As transformações corporais que ocorrem a partir da puberdade são vividas pelo adolescente, geralmente, com ansiedade. Ele passa por esse momento com uma mentalidade ainda infantil, num corpo que vai se desenvolvendo incontrolavelmente. As restrições dos familiares e da sociedade para controlar seus impulsos chegam a ameaçar seu desenvolvimento, podendo causar um atraso no crescimento ou no aparecimento natural das funções sexuais próprias dessa fase. As mudanças corporais obrigam também o adolescente a reformular a imagem mental que tem de seu próprio corpo, ou seja, seu esquema corporal. Isso só se torna possível à medida que ele elabora a perda do corpo infantil e consegue aceitar o novo corpo. Aceitar a perda do corpo infantil consiste em aceitar também a perda da bissexualidade (psicológica), ou seja, a perda do outro sexo que até então imaginava ser seu também. Na adolescência, o conceito de sexualidade deverá ocorrer no nível psicológico ao mesmo tempo que no biológico.

b) Luto pelo papel e identidade infantis

Na infância, a relação de dependência é algo natural no convívio da criança com os pais. Quando chega a adolescência há uma confusão de papéis, pois o adolescente não é mais criança e não é ainda adulto, tendo assim dificuldade em se definir nas várias situações de sua cultura. Cada avanço que faz para obter sua independência deixa o adolescente com medo e insegurança. Por isso, procura o apoio do grupo no qual ele deposita sua confiança e esperança, deixando as responsabilidades e obrigações para os pais. Fazer parte de um grupo ajuda o adolescente a estabelecer uma identidade adulta, pois facilita o distanciamento dos pais e permite novas identificações, o que o leva a novas construções e reestruturações da personalidade.

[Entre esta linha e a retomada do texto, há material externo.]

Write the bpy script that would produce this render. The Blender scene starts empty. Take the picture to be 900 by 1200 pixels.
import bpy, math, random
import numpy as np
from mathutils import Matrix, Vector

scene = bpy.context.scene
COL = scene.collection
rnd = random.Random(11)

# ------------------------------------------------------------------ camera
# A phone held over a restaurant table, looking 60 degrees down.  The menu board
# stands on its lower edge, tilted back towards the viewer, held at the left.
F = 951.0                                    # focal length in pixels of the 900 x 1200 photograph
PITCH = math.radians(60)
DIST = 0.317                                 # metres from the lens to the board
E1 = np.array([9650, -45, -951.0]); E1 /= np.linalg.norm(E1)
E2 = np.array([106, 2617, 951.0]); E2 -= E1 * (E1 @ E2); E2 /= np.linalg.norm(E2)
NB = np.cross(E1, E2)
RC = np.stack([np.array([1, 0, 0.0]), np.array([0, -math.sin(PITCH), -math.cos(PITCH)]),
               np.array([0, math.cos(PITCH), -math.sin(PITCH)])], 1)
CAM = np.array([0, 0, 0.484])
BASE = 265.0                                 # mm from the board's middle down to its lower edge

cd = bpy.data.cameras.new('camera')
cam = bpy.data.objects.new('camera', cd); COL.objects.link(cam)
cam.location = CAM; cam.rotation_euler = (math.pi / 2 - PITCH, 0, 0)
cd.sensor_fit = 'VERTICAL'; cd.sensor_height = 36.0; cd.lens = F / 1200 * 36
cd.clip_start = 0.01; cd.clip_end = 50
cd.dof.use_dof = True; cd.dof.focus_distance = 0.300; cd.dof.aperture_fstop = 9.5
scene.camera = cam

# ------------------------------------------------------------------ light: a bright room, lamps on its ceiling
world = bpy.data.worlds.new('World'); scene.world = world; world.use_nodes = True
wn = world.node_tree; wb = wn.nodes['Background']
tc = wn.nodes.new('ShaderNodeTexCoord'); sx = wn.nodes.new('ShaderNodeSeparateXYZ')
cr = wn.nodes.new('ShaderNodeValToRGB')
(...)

Por um certo tempo o adolescente vivencia vários papéis, identificando-se com diferentes figuras ou grupos do seu meio social, e assimilando valores e papéis fora do meio familiar. Nesse período da vida é possível assumir diversas identidades, que podem ser transitórias, ocasionais ou circunstanciais. Para atingir a identidade adulta, o adolescente necessita integrar suas identificações. Só assim a fase adulta será uma meta desejada e não temida.

c) Luto pelos pais da infância

Nessa fase, o aspecto mais importante é o da dependência/independência dos filhos em relação aos pais e vice-versa. O desenvolvimento é vivido, na adolescência, com muita agressividade e culpa, com avanços e regressões. Estabelece-se o fenômeno psicológico no qual, ambas as partes, desejam e temem o crescimento, a maturação sexual e todas as responsabilidades e riscos que isso pode ou poderia acarretar. Os pais, até então idealizados e supervalorizados pelo filho, passam a ser alvo das mais violentas críticas e questionamentos, e surge a necessidade de uma busca de figuras de identificação fora do ambiente familiar. Nessa busca, o adolescente tenta e procura substituir muitos aspectos da sua identidade familiar por outra mais individual e enriquecida por novos elementos do seu ambiente social mais amplo.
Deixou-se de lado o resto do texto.